7. The method according to claim 1, wherein the chelating agent comprises at least one or more functional groups capable of chelating lanthanide (III) ions, preferably one or more groups selected from esters, ethers, thiols, hydroxyls, carboxylates, sulfonates, amides, phosphates, phosphonates, amines or any combination thereof.

8. The method according to claim 1, wherein the chelating agent chelating agents contain additionally aromatic group or groups.

9. The method according to claim 1, wherein the sample is purified by using a purification method selected from the group consisting of centrifugation, size exclusion chromatography, cleaning with solid-phase extraction (SPE) cartridges, dialysis techniques, extraction methods for removing hydrocarbons, filtration, microfiltration, ultrafiltration, nanofiltration, membrane centrifugation, pH adjustment, reductive/oxidative pretreatment, removal of interfering compounds by chelation/complexation or precipitation, and any combinations thereof.
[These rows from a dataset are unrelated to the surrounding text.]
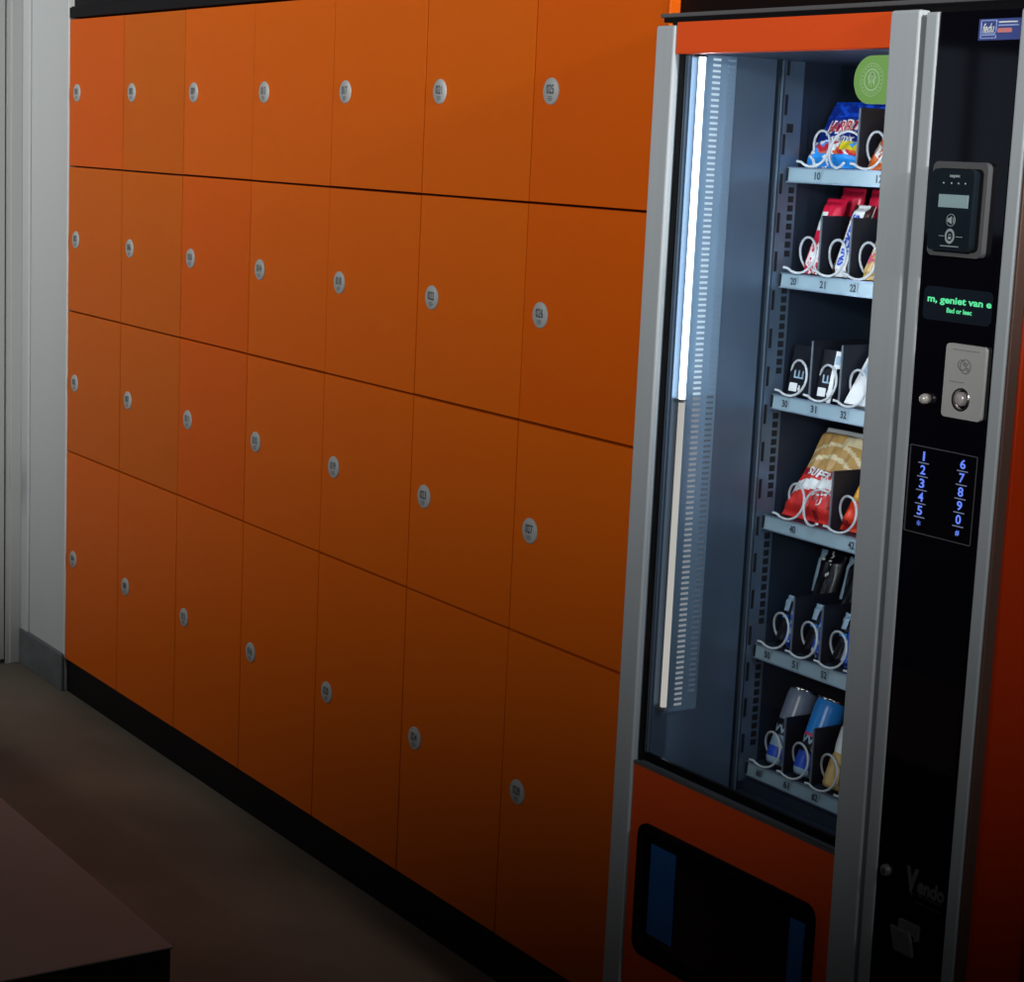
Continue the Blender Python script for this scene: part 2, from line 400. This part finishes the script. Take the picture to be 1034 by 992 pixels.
# trays with dividers, spirals and price strips
PITCH = .0685; XC = [2.811 + PITCH * i for i in range(7)]
TR = [1.570, 1.402, 1.2045, 1.0045, .7855, .5815]
def coil_mesh(r=.0285, turns=9, pitch=.040, wire=.0021, hand=1, start=-130):
    b = B(); pts = []
    n = int(turns * 22)
    for i in range(n + 1):
        a = R(start) + hand * 2 * math.pi * i / 22.0
        pts.append((r * math.cos(a), pitch * i / 22.0, r * math.sin(a)))
    # short free tail in front
    a = R(start); t0 = Vector(pts[0]); d = Vector((-hand * -math.sin(a), -.0, -hand * math.cos(a)))
    tube(b, [t0 + Vector((-.006 * hand, -.004, .001))] + pts, wire, 7)
    me = bpy.data.meshes.new('coil'); bmesh.ops.recalc_face_normals(b, faces=b.faces); b.to_mesh(me); b.free(); me.materials.append(M_coil); return me
COIL = coil_mesh(); COILM = coil_mesh(hand=-1, start=-50)
wide = {0: [(0, 2), (2, 4), (4, 6)], 3: [(0, 2), (2, 4), (4, 6)]}
for ti, zt in enumerate(TR):
    zd = zt + .002
    b = B(); box(b, (2.803, .128, zd - .006), (3.256, .50, zd), .001); box(b, (2.803, .128, zd - .018), (3.256, .135, zd - .006))
    tray = part('tray', b, M_steeldk)
    b = B()
    poly = [(.1255, zt + .003), (.128, zt + .003), (.128, zt - .021), (.1225, zt - .021)]
    a = [b.verts.new((2.801, y, z)) for y, z in poly]; c = [b.verts.new((3.257, y, z)) for y, z in poly]
    b.faces.new(a); b.faces.new(c[::-1])
    for q in range(4): b.faces.new((a[q], c[q], c[(q + 1) % 4], a[(q + 1) % 4]))
    box(b, (2.801, .1213, zt - .0215), (3.257, .1245, zt - .0195), mi=1); box(b, (2.801, .1236, zt + .0015), (3.257, .1265, zt + .0035), mi=1)
    box(b, (2.8012, .1216, zt - .019), (2.8045, .1235, zt + .001), mi=2)
    part('price_strip', b, [M_lip, M_rail, M_slot], tray)
    chans = wide.get(ti, [(i, i + 1) for i in range(6)])
    for (i, j) in chans:
        xc = (XC[i] + XC[j]) / 2
        n = '%d%d' % (ti + 1, i)
        b = B(); xt = xc - (.010 if j - i == 1 else .005)
        box(b, (xt - .0085, .1223, zt - .0165), (xt + .0085, .1233, zt - .0015), mi=1)
        text(b, n, xt, zt - .009, .1218, h=.0120, w=.0135, bold=.03); part('slot_number', b, [M_ink, M_lip], tray, recalc=False)
        if i > 0:
            b = B(); box(b, (XC[i] - .0012, .134, zd), (XC[i] + .0012, .50, zd + .096), .0004); box(b, (XC[i] - .0014, .132, zd), (XC[i] + .0014, .134, zd + .095), mi=1)
            part('divider', b, [M_div, M_divedge], tray)
        if j - i == 1: cl = [(xc - .001, COIL)]
        else: cl = [(XC[i] + (.048 if i == 0 else .032), COIL), (XC[j] - .030, COILM)]
        for cx, me in cl:
            o = bpy.data.objects.new('coil', me); col.objects.link(o); o.parent = tray
            o.location = Vector((cx, .116, zd + .0315)) - Vector(V0)

# control panel
b = B(); box(b, (3.3265, YF + .002, .075), (3.4665, -.082, 1.7795), .0015); cp = part('control_panel', b, M_gloss)
# sticker, top right
b = B(); box(b, (3.3965, -.0988, 1.7415), (3.4660, -.0975, 1.7680)); st = part('maker_sticker', b, M_stick)
b = B()
ring_prism(b, rrect(3.400, 3.4265, 1.7435, 1.7665, .0008, 1), rrect(3.4012, 3.4253, 1.7447, 1.7653, .0005, 1), -.0994, -.0988, 2)
text(b, 'fedu', 3.4135, 1.7565, -.0994, h=.012, w=.019, bold=.02, slant=.2)
for zq, x0, x1, m in ((1.7635, 3.4300, 3.4610, 0), (1.7595, 3.4290, 3.4630, 2), (1.7505, 3.403, 3.4265, 2), (1.7480, 3.402, 3.4265, 2)):
    box(b, (x0, -.0994, zq - .0009), (x1, -.0989, zq + .0009), mi=m)
poly_prism(b, rrect(3.4285, 3.4520, 1.7505, 1.7560, .002), -.0994, -.0989, 1)
part('sticker_print', b, [M_white, M_pink, M_sticklight], st)
# card reader
b = B()
poly_prism(b, rrect(3.3450, 3.4405, 1.4670, 1.5885, .009), -.107, -.098); rd = part('card_reader', b, M_bezel)
b = B(); poly_prism(b, rrect(3.3535, 3.4345, 1.4740, 1.5800, .008), -.1085, -.1068); part('reader_recess', b, M_black, rd)
b = B(); poly_prism(b, rrect(3.3560, 3.4290, 1.4745, 1.5790, .008), -.119, -.1083); part('reader_body', b, M_reader, rd)
b = B(); box(b, (3.3715, -.1198, 1.5300), (3.4225, -.1188, 1.5465)); part('reader_screen', b, M_lcd, rd)
b = B()
text(b, 'nayax', 3.3965, 1.5695, -.1194, h=.0042, w=.0185, bold=.05)
for q in (3.377, 3.391, 3.403, 3.415): lathe(b, [(0, .1194), (.0012, .1194), (.0012, .119)], 10, axis='y', c=(q, 0, 1.561))
# contactless symbol in a ring, and a ringed padlock-like mark with side lines
def ringm(cx, cz, r0, r1, y=-.1194, mi=0, n=24, a0=0, a1=360, sz=1.0):
    pr = None
    for k in range(n + 1):
        a = R(a0 + (a1 - a0) * k / n)
        q = [b.verts.new((cx + r * math.cos(a), y, cz + r * math.sin(a) * sz)) for r in (r0, r1)]
        if pr: b.faces.new((pr[0], pr[1], q[1], q[0])).material_index = mi
        pr = q
ringm(3.3955, 1.5140, .0072, .0080)
box(b, (3.3895, -.1196, 1.5115), (3.3925, -.1190, 1.5165)); poly_prism(b, [(3.3925, 1.5115), (3.3965, 1.5090), (3.3965, 1.5190), (3.3925, 1.5165)], -.1196, -.119)
ringm(3.3965, 1.5140, .0025, .0038, a0=-60, a1=60); ringm(3.3965, 1.5140, .0050, .0062, a0=-50, a1=50)
ringm(3.3955, 1.4935, .0055, .0085, sz=1.15); box(b, (3.3932, -.1196, 1.4895), (3.3978, -.1190, 1.4930)); ringm(3.3955, 1.4940, .0013, .0024, a0=0, a1=180)
box(b, (3.3765, -.1194, 1.4928), (3.3850, -.1190, 1.4936)); box(b, (3.4060, -.1194, 1.4928), (3.4170, -.1190, 1.4936)); box(b, (3.3800, -.1194, 1.4800), (3.4120, -.1190, 1.4812))
part('reader_print', b, M_symbol, rd, recalc=False)
# text display
b = B(); poly_prism(b, rrect(3.3400, 3.4600, 1.3820, 1.4260, .008), -.1000, -.0975); dp = part('text_display', b, M_disp)
b = B(); text(b, 'm, geniet van e', 3.4035, 1.4085, -.1004, h=.0115, w=.112, bold=.03); text(b, 'Bad or leec', 3.4050, 1.3970, -.1004, h=.0065, w=.044, bold=.03)
part('display_text', b, M_green, dp, recalc=False)
# coin plate and push knob
b = B(); ring_prism(b, rrect(3.3915, 3.4605, 1.2590, 1.3555, .006, 8), rrect(3.4110, 3.4370, 1.2705, 1.2975, .0128, 8), -.104, -.098); cpn = part('coin_plate', b, M_steelp)
b = B(); lathe(b, [(.0130, .1046), (.0152, .1052), (.0158, .1038)], 32, axis='y', c=(3.4240, 0, 1.2840)); lathe(b, [(.0128, .104), (.0128, .0975), (0, .0972)], 32, axis='y', c=(3.4240, 0, 1.2840))
for ff in b.faces: ff.smooth = True
part('coin_cup', b, M_chrome, cpn)
b = B(); lathe(b, [(0, .1052), (.006, .1048), (.0088, .1030), (.0095, .0975)], 28, axis='y', c=(3.4210, 0, 1.2845)); part('coin_flap', b, M_knob, cpn)
b = B()
ringm(3.428, 1.3275, .0085, .0096, y=-.1046); ringm(3.4215, 1.3290, .0060, .0070, y=-.1046, a0=60, a1=300)
box(b, (3.404, -.1046, 1.3480), (3.450, -.1040, 1.3487)); box(b, (3.402, -.1046, 1.3060), (3.428, -.1040, 1.3067)); text(b, '%', 3.4290, 1.3275, -.1046, h=.012)
part('coin_emblem', b, M_inkgrey, cpn, recalc=False)
b = B(); lathe(b, [(0, .110), (.005, .1095), (.0072, .106), (.0072, .098)], 8, axis='y', c=(3.3600, 0, 1.2770)); part('push_knob', b, M_knob)
# keypad
b = B(); ring_prism(b, rrect(3.3365, 3.4575, 1.0950, 1.2135, .002, 2), rrect(3.3378, 3.4562, 1.0963, 1.2122, .0015, 2), -.0990, -.0975); kp = part('keypad', b, M_bezel)
ks = [['1', '2', '3', '4', '5', '*'], ['6', '7', '8', '9', '0', '#']]
for ci, xk in enumerate((3.3625, 3.4325)):
    for ri, ch in enumerate(ks[ci]):
        zk = 1.2000 - .01835 * ri
        b = B(); text(b, ch, xk, zk if ch != '*' else zk + .001, -.0985, h=.0125 if ch not in '*#' else .0075, w=.0095 if ch not in '1*#' else (.0035 if ch == '1' else .007), bold=.0 if ch == '*' else .02)
        if ri < 5: box(b, (xk - .0095, -.0987, zk - .0099), (xk + .0095, -.0981, zk - .0086), mi=1)
        part('key', b, [M_blue, M_bluebar], kp, recalc=False)
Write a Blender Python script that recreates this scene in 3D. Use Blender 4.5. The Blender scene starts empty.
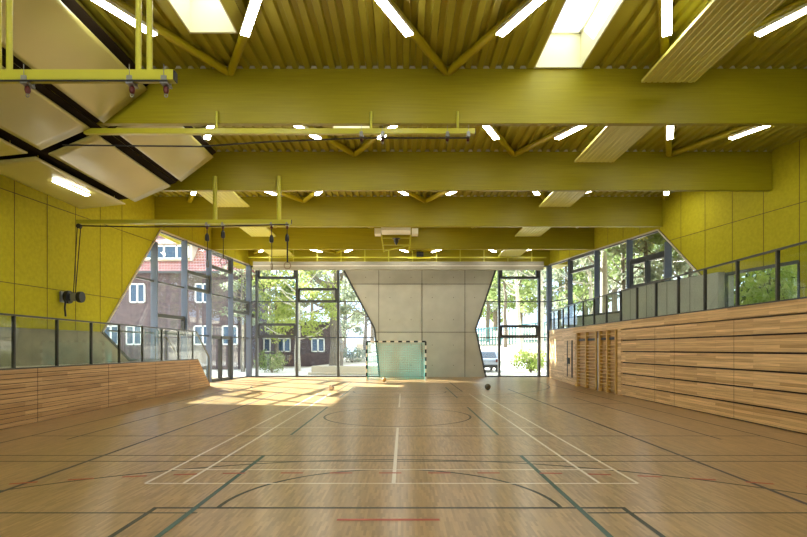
import bpy, bmesh, math, random
from mathutils import Vector, Matrix
random.seed(7)
sc = bpy.context.scene
COL = sc.collection

# ------------------------------------------------------------------ camera
CAMZ = 1.667
F = 538.0
cam_data = bpy.data.cameras.new('camera')
cam_data.sensor_width = 36.0
cam_data.lens = 36.0 * F / 807.0
cam_data.shift_y = 80.5 / 807.0
cam_data.clip_end = 400
cam = bpy.data.objects.new('camera', cam_data)
cam.location = (0, 0, CAMZ)
cam.rotation_euler = (math.radians(90), 0, 0)
COL.objects.link(cam)
sc.camera = cam

# ------------------------------------------------------------------ world, sun, exposure
sc.view_settings.view_transform = 'Standard'
sc.view_settings.look = 'None'
sc.view_settings.gamma = 1.0
sc.view_settings.use_curve_mapping = False
sc.view_settings.exposure = 0.58
SKY_STRENGTH = 2.1
SUN_ENERGY = 30.0
TUBE_STRENGTH = 27.0
ZENITH = 1.7
w = bpy.data.worlds.new('sky')
sc.world = w
w.use_nodes = True
nt = w.node_tree
bg = nt.nodes['Background']
tc = nt.nodes.new('ShaderNodeTexCoord')
ns = nt.nodes.new('ShaderNodeTexNoise'); ns.inputs['Scale'].default_value = 2.2; ns.inputs['Detail'].default_value = 4
rp = nt.nodes.new('ShaderNodeValToRGB')
rp.color_ramp.elements[0].position = 0.40; rp.color_ramp.elements[0].color = (0.55, 0.74, 1.0, 1)
rp.color_ramp.elements[1].position = 0.60; rp.color_ramp.elements[1].color = (1, 1, 1, 1)
nt.links.new(tc.outputs['Generated'], ns.inputs['Vector'])
nt.links.new(ns.outputs['Fac'], rp.inputs['Fac'])
nt.links.new(rp.outputs['Color'], bg.inputs['Color'])
sx = nt.nodes.new('ShaderNodeSeparateXYZ'); nt.links.new(tc.outputs['Generated'], sx.inputs[0])
mz = nt.nodes.new('ShaderNodeMapRange'); mz.inputs['From Min'].default_value = .15; mz.inputs['From Max'].default_value = .9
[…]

10. The method according to claim 1, wherein additionally a buffer solution comprising a buffering agent is admixed with the sample.

11. The method according to claim 9, wherein the buffering agent is selected from the group consisting of Good's zwitterionic buffering agents, bis-trispropane, piperazine-N,N′-bis(2-ethanesulfonic acid) (PIPES), cholamine chloride, 2-morpholinopropanesulfonic acid (MOPS), 2-hydroyxy-3-morpholin-4-ylpropane-1-sulfonic acid (MOPSO), 4-(2-hydroxyethyl)-1-piperazineethanesulfonic acid (HEPES), glycinamide, glycylglycine, bicine, and 3-(cyclohexylamino)-1-propanesulfonic acid (CAPS).

12. Method according to claim 1, wherein a pH value of the sample is adjusted to a level in range between pH 2 and pH 8, preferably in range from pH 5 to pH 7.5.

13. Use of the method according to claim 1 for determining concentration of phosphate in a sample.

14. The use according to claim 13, wherein the sample originates from municipal and industrial wastewater treatment processes or natural waters.

15. A device comprising means for performing the method according to claim 1 for determining concentration of phosphate in a sample.